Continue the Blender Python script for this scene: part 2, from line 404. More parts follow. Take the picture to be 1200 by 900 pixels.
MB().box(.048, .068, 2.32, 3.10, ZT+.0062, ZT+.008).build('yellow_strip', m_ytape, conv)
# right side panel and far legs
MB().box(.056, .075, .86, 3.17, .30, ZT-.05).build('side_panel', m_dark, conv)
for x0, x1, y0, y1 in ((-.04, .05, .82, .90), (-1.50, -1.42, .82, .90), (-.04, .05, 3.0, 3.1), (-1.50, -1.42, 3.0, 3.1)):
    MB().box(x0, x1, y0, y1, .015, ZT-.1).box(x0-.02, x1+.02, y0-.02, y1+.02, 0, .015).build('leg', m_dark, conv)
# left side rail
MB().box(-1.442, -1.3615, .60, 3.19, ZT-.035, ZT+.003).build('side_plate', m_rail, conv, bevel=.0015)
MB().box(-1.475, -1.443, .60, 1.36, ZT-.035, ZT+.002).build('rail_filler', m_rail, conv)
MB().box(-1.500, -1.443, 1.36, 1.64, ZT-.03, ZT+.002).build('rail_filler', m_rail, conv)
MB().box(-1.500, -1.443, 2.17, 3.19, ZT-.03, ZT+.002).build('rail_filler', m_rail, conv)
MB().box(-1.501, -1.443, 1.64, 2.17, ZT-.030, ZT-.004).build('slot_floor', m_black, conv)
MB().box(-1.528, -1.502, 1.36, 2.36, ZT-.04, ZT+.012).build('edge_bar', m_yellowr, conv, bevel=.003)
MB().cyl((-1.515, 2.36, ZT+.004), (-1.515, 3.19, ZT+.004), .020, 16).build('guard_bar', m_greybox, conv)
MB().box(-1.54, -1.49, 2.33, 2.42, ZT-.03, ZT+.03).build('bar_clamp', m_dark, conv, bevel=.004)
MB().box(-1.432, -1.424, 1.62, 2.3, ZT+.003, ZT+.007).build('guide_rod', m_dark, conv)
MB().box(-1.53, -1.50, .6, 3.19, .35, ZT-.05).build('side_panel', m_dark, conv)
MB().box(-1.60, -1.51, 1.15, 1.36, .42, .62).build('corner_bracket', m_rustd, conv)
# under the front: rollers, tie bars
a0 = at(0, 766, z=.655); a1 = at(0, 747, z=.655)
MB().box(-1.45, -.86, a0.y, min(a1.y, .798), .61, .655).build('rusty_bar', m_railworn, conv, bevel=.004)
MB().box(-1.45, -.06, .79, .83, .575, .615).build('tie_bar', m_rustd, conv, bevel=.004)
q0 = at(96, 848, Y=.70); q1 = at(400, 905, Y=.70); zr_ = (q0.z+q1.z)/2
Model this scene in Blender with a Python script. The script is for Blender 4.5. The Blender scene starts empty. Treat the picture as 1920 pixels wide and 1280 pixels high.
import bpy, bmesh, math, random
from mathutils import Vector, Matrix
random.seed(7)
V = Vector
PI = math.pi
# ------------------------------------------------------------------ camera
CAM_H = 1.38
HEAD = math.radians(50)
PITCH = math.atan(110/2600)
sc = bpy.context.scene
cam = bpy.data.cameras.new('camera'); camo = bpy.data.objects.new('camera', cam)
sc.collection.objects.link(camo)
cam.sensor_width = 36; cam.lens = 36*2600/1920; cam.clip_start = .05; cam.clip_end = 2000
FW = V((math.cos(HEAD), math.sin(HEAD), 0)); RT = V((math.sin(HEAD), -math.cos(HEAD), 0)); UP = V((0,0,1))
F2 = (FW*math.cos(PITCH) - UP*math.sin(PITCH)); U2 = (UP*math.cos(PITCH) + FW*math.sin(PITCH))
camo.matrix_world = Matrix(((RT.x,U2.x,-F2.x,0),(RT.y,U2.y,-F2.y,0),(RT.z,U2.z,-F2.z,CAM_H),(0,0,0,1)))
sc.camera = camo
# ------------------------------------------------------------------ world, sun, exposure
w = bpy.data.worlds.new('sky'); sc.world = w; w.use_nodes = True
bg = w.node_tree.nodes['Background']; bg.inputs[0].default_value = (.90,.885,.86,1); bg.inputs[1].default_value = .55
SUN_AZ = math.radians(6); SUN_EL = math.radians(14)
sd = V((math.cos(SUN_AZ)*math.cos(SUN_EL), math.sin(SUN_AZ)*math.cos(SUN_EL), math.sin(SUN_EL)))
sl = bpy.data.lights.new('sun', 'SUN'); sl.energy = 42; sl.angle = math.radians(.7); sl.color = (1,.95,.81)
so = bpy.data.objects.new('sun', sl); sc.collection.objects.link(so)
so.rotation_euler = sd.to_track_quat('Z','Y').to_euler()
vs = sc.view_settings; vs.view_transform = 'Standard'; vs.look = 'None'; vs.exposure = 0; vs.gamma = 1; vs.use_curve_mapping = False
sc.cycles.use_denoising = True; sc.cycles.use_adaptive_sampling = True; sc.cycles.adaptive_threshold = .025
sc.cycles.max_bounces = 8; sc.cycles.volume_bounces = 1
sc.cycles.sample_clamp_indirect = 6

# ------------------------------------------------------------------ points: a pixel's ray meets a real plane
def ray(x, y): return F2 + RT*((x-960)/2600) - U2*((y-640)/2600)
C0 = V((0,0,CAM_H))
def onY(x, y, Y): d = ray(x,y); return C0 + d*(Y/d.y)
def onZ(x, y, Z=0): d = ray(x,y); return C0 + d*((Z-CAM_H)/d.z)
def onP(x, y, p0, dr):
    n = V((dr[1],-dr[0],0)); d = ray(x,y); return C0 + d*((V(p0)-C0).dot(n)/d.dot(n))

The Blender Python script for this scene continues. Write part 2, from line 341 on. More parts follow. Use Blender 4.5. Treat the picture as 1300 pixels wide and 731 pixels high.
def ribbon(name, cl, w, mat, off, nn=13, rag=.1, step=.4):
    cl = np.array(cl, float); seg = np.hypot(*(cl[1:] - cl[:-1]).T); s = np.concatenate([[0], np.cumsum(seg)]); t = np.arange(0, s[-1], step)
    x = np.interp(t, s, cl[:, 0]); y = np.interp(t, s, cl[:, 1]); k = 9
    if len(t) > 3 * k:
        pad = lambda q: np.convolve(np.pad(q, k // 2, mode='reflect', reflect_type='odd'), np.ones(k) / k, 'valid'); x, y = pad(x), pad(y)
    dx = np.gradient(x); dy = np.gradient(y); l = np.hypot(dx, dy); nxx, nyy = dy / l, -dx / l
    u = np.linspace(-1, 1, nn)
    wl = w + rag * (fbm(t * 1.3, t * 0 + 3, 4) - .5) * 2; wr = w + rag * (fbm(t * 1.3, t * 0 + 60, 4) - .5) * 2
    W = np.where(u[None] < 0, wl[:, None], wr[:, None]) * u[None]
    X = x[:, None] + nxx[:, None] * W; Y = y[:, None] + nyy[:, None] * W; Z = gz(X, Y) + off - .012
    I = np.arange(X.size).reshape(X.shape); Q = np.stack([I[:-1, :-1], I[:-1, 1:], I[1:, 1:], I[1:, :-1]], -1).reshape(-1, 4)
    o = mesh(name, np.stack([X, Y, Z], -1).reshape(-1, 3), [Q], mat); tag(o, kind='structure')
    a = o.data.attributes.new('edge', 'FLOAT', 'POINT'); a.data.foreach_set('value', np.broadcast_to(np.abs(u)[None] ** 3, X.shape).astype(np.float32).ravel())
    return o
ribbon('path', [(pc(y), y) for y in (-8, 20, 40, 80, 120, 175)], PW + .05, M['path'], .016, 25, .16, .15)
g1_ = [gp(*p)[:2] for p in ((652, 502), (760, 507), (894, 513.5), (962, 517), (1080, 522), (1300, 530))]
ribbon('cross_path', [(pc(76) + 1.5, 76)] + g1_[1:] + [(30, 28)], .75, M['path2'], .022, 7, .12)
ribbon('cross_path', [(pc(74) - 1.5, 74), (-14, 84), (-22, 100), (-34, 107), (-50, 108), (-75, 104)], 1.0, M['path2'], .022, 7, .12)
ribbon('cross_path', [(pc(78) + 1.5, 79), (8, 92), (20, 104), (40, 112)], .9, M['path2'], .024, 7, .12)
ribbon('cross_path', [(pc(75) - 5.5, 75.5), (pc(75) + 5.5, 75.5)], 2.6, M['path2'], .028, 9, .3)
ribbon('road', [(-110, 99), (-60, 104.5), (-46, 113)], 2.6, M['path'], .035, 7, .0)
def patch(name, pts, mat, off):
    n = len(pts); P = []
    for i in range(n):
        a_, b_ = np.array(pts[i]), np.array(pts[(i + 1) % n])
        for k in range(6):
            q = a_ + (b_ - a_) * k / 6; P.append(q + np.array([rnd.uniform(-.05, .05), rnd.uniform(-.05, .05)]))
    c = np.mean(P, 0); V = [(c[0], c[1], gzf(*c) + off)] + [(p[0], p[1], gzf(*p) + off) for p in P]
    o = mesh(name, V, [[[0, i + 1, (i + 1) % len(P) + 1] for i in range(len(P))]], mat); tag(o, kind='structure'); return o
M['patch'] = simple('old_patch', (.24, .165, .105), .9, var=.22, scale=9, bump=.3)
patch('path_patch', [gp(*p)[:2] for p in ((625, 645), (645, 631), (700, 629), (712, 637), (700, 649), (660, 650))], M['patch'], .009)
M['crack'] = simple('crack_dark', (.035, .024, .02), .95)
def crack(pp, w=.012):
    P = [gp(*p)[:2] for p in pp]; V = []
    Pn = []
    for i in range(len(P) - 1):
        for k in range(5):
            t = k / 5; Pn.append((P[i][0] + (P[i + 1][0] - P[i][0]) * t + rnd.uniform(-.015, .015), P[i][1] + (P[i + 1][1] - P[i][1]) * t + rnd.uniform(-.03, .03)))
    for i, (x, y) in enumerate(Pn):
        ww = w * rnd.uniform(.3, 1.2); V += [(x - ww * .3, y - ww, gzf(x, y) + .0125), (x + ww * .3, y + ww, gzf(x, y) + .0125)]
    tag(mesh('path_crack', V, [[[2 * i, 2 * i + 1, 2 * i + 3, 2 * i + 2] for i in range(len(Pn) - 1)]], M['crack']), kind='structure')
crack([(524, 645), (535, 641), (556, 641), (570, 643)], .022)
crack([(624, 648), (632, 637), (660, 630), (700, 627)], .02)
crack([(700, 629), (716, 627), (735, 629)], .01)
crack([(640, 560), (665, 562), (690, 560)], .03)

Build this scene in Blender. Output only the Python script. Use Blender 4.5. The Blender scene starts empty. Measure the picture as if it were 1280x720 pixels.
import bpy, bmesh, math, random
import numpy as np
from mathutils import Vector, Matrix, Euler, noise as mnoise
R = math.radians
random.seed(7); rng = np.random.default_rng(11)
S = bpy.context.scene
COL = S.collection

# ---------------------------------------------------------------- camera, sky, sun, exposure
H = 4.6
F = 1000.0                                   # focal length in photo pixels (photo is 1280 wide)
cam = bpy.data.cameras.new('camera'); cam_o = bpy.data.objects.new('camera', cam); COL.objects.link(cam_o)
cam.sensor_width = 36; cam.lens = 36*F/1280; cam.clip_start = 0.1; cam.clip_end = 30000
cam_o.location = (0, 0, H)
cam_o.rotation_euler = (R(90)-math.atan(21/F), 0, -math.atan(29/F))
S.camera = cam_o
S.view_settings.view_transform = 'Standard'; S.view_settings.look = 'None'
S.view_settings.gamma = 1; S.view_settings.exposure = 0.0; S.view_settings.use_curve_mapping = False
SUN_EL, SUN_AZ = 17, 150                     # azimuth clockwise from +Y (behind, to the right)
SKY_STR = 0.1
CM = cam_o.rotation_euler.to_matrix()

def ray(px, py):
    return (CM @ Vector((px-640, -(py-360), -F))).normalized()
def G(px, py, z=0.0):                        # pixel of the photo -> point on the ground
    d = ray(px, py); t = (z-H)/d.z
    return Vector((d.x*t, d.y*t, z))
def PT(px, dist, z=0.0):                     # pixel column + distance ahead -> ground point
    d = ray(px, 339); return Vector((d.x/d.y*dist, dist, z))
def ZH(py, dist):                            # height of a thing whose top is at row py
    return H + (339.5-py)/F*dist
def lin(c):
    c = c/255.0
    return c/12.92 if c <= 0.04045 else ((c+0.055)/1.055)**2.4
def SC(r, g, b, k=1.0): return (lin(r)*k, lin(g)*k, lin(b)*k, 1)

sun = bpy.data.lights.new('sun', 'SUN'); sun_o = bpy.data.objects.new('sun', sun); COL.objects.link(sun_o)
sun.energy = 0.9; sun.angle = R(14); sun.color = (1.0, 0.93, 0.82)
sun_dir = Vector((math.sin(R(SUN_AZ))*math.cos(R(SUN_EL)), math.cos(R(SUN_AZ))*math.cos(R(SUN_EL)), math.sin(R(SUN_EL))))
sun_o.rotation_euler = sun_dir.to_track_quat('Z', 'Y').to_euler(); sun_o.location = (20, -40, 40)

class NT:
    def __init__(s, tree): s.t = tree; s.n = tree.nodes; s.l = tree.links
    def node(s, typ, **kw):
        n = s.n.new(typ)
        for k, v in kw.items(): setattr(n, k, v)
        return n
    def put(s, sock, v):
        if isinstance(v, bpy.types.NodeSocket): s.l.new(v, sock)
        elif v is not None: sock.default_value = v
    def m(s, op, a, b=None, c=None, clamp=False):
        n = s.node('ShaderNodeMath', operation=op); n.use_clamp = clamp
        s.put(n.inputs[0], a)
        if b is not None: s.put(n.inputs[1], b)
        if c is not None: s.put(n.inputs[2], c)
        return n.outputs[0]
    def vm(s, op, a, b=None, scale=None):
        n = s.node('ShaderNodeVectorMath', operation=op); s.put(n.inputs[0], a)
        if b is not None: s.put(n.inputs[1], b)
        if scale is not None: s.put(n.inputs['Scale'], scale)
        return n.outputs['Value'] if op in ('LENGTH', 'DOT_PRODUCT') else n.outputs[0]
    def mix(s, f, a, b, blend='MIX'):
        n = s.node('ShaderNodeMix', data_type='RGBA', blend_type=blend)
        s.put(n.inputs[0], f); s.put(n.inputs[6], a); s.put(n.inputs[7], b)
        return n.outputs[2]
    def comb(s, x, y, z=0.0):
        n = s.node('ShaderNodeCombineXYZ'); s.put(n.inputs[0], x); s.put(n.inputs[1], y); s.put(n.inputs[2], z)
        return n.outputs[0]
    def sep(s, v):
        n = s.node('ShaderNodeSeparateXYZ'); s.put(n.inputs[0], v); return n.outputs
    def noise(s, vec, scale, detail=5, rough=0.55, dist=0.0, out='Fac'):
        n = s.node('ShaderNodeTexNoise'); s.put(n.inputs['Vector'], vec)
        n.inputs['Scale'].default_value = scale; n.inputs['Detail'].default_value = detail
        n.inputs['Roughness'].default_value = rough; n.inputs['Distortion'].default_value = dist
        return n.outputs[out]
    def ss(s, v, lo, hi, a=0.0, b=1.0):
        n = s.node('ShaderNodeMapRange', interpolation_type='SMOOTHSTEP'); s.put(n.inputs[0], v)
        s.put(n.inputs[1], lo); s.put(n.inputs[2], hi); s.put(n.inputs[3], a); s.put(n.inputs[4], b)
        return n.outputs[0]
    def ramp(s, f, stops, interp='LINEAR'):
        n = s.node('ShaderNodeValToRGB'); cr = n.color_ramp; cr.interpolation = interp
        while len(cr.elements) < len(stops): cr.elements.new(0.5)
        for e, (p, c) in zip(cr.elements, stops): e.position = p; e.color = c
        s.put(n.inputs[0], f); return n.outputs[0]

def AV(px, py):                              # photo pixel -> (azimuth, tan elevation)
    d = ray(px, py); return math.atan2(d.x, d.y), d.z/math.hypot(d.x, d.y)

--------

▶ _WHAT TO PRODUCE_:
Within the material above, extract exactly the lines that start at the line containing "Build this scene" and stop after the line containing "COL = S.collection", and only those.

▶ _TASK OUTPUT_:
Build this scene in Blender. Output only the Python script. Use Blender 4.5. The Blender scene starts empty. Measure the picture as if it were 1280x720 pixels.
import bpy, bmesh, math, random
import numpy as np
from mathutils import Vector, Matrix, Euler, noise as mnoise
R = math.radians
random.seed(7); rng = np.random.default_rng(11)
S = bpy.context.scene
COL = S.collection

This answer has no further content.